EDIT: Recurrence Rules have been mentioned - Is there a way to use RRULE (BYDAY, BYMONTH, etc) to lump all the events into one VEVENT, and then set the Summary/Description differently for each one? This would be a perfect solution.

EDIT2: Yeah actually Outlook doesn't support recurrences on the same day (or any of the nice BYMONTHDAY, SECONDS etc parameters). So recurrence can't make arbitrary event times in Outlook.

+1  A: 

You're not going to be able to do it without ActiveX trickery, because youre asking for a backdoor into Outlook's calendar.
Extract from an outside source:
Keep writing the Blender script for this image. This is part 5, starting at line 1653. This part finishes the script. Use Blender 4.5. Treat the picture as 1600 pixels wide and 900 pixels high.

With a local plugin to Outlook, you'd be fine, but through Firefox, youre limited to Outlook's normal interfaces, and youve already looked at all of those.

Go with the email route and try to utilize recurring or scheduled events so that they can all be considered a single event.

Karl
A: 

It can't be done the way I want - Outlook sucks.

Best options:

  1. If you're ok with a second calendar:

Give them a link to a webcal://blah.com/blah.ics that they can subscribe to and keep forever up to date with Outlook 2007. With Outlook 2003 it'll be static.

  1. If you're ok with 1 event per day and only one set of description for all your events combined:

Give them a single event with RDATE usedto set arbitrary recurrence.

  1. If you only support IE:

ActiveXObject - but don't do this unless you're a jerk.

  1. If you can't afford the above:

Gotta do one event at a time. Sucks.